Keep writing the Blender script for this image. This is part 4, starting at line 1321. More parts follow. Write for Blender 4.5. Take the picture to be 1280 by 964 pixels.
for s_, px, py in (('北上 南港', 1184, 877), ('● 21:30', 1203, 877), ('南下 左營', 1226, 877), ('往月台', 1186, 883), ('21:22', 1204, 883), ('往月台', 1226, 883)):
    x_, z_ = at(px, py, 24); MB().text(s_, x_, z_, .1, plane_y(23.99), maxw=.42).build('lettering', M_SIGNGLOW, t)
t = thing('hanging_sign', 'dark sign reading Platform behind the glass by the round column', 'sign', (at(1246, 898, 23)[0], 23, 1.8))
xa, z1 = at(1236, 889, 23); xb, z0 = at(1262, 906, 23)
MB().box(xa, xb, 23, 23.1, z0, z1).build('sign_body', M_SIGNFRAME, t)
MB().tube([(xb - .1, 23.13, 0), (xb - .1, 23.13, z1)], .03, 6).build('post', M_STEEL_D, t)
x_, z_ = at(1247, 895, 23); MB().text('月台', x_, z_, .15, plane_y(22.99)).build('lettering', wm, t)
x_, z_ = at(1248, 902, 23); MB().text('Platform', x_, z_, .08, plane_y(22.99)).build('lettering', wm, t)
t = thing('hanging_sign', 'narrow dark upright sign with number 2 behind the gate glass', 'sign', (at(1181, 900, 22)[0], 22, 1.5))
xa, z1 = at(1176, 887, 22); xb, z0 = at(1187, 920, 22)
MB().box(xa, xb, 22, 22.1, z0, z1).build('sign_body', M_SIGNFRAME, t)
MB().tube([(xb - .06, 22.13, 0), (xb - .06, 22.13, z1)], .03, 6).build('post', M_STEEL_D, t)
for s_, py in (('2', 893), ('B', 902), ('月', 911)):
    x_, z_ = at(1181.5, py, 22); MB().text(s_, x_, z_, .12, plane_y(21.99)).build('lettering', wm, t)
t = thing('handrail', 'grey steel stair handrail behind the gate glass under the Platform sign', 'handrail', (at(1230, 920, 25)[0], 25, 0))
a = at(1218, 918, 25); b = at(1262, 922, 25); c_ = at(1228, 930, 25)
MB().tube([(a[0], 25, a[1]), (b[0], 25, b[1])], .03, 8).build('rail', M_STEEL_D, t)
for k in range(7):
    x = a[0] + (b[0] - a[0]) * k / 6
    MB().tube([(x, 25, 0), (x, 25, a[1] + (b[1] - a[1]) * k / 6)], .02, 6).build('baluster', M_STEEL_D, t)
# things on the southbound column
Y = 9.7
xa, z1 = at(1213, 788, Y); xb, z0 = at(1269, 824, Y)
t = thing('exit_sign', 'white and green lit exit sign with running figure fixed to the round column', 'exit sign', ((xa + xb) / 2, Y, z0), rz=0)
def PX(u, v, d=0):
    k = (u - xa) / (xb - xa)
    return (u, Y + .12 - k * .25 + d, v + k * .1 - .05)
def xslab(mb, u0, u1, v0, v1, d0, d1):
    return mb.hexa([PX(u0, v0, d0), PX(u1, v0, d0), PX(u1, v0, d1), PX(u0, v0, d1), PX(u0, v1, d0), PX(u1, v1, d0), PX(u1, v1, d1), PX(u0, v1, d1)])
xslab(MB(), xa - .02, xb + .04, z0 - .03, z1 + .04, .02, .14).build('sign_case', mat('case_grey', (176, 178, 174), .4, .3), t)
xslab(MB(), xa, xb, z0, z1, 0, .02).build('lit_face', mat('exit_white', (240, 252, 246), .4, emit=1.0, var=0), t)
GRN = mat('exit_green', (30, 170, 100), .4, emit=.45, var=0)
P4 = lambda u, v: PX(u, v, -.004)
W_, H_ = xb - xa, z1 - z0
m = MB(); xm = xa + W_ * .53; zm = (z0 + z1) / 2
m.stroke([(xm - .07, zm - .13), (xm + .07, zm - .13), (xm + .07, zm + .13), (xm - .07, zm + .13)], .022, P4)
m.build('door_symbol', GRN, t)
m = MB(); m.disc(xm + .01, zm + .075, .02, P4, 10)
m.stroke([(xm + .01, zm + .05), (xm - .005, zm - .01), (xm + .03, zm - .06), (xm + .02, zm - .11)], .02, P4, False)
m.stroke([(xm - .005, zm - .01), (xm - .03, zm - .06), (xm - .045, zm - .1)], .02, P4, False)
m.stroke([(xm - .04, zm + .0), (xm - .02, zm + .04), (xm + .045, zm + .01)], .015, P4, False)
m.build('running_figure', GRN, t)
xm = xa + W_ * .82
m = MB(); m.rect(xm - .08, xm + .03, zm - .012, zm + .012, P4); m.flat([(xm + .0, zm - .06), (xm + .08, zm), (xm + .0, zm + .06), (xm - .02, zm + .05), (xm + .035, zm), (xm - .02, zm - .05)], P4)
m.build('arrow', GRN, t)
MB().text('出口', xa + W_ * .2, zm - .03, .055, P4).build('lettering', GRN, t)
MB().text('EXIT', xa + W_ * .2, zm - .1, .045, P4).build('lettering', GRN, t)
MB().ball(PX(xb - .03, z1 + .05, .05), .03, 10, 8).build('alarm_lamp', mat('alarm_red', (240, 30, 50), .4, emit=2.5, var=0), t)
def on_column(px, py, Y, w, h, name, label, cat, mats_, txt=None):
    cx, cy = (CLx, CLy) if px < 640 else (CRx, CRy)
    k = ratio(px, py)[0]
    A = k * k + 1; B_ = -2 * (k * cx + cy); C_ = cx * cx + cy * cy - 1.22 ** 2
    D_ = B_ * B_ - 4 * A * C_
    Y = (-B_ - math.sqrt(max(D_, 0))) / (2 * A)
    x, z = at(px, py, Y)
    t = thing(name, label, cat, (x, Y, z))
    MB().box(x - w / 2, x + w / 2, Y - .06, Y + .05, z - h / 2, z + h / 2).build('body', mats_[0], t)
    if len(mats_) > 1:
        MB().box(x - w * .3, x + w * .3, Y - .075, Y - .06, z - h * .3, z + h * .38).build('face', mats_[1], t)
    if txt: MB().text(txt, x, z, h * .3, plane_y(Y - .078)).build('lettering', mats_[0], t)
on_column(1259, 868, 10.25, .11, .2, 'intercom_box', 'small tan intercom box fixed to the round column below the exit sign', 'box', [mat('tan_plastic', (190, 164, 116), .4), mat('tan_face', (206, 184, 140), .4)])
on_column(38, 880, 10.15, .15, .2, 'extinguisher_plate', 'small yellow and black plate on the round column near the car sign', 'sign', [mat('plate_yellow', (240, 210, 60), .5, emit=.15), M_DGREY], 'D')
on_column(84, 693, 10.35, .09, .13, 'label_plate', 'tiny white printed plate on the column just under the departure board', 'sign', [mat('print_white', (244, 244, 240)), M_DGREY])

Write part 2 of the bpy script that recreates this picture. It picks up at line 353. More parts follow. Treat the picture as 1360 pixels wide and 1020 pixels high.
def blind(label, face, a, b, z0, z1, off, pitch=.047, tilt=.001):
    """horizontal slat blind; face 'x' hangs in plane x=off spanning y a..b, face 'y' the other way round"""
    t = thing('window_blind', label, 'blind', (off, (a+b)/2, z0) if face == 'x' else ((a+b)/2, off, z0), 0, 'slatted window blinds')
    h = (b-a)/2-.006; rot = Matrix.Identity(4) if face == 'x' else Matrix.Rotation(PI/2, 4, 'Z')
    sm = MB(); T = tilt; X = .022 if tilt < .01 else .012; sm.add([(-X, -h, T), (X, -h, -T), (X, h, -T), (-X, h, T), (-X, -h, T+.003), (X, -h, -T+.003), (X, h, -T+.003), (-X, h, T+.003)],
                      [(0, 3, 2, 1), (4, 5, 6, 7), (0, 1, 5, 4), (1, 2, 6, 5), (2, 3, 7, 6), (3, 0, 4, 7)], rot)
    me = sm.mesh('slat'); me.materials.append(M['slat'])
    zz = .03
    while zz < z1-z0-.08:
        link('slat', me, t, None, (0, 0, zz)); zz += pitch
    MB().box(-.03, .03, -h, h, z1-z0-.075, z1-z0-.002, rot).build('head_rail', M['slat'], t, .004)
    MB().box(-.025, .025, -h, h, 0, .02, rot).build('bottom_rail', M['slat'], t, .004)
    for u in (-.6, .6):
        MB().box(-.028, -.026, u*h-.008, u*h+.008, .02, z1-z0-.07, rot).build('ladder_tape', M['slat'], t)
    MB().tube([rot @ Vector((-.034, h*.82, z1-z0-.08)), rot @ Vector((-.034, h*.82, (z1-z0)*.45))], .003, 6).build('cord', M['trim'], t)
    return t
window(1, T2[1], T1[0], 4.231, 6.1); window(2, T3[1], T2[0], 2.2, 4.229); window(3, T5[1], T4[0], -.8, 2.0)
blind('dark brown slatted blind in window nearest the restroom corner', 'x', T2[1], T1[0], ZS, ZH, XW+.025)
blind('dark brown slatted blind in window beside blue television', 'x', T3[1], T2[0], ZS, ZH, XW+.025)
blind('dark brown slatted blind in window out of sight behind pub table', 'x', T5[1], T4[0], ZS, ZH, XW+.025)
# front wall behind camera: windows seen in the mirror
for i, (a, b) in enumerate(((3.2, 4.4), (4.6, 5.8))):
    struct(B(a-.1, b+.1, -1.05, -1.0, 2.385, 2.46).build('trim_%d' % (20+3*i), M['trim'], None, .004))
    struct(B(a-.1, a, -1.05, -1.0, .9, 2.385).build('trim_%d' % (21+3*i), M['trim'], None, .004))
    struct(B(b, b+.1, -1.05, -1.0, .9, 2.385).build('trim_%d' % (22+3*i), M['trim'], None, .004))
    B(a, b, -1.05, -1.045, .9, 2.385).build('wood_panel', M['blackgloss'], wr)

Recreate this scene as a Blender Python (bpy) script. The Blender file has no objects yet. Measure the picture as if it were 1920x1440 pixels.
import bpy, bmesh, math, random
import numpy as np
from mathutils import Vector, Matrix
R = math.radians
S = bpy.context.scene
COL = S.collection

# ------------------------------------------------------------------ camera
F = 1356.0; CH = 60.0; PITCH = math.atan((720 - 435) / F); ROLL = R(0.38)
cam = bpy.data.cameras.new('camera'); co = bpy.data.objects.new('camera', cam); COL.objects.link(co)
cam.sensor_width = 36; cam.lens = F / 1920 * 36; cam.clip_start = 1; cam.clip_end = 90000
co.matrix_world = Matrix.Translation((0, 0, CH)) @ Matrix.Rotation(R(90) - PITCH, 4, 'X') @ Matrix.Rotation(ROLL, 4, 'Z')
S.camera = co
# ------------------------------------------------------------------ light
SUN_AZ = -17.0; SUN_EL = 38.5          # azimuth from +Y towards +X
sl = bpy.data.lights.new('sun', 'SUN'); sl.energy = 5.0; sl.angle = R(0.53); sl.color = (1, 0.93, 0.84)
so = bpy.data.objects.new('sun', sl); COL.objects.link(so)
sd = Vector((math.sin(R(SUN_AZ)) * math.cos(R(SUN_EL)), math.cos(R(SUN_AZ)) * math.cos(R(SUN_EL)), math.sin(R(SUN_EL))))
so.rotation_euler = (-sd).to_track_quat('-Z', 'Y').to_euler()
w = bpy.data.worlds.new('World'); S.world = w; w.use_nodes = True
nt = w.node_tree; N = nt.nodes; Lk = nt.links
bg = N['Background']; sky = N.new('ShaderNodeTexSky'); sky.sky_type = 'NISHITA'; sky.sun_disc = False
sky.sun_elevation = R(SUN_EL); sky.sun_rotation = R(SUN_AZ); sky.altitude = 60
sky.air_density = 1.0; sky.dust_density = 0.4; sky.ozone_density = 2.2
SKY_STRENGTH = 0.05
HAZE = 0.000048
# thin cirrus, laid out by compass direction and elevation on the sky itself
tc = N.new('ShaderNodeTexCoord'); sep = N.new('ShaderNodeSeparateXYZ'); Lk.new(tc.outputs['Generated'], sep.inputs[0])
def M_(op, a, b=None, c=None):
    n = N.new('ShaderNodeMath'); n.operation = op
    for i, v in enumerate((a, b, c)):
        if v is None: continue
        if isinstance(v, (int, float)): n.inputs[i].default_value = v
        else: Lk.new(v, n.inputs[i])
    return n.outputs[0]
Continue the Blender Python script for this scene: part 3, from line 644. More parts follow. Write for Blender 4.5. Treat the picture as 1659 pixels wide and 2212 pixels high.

- - -

- [WHAT IS BEING ASKED]:
Return verbatim the lines that run from the line containing "Recreate this scene" through the line containing "COL = S.collection", inclusive.

- [SOLUTION TO THIS PROBLEM]:
Recreate this scene as a Blender Python (bpy) script. The Blender file has no objects yet. Measure the picture as if it were 1920x1440 pixels.
import bpy, bmesh, math, random
import numpy as np
from mathutils import Vector, Matrix
R = math.radians
S = bpy.context.scene
COL = S.collection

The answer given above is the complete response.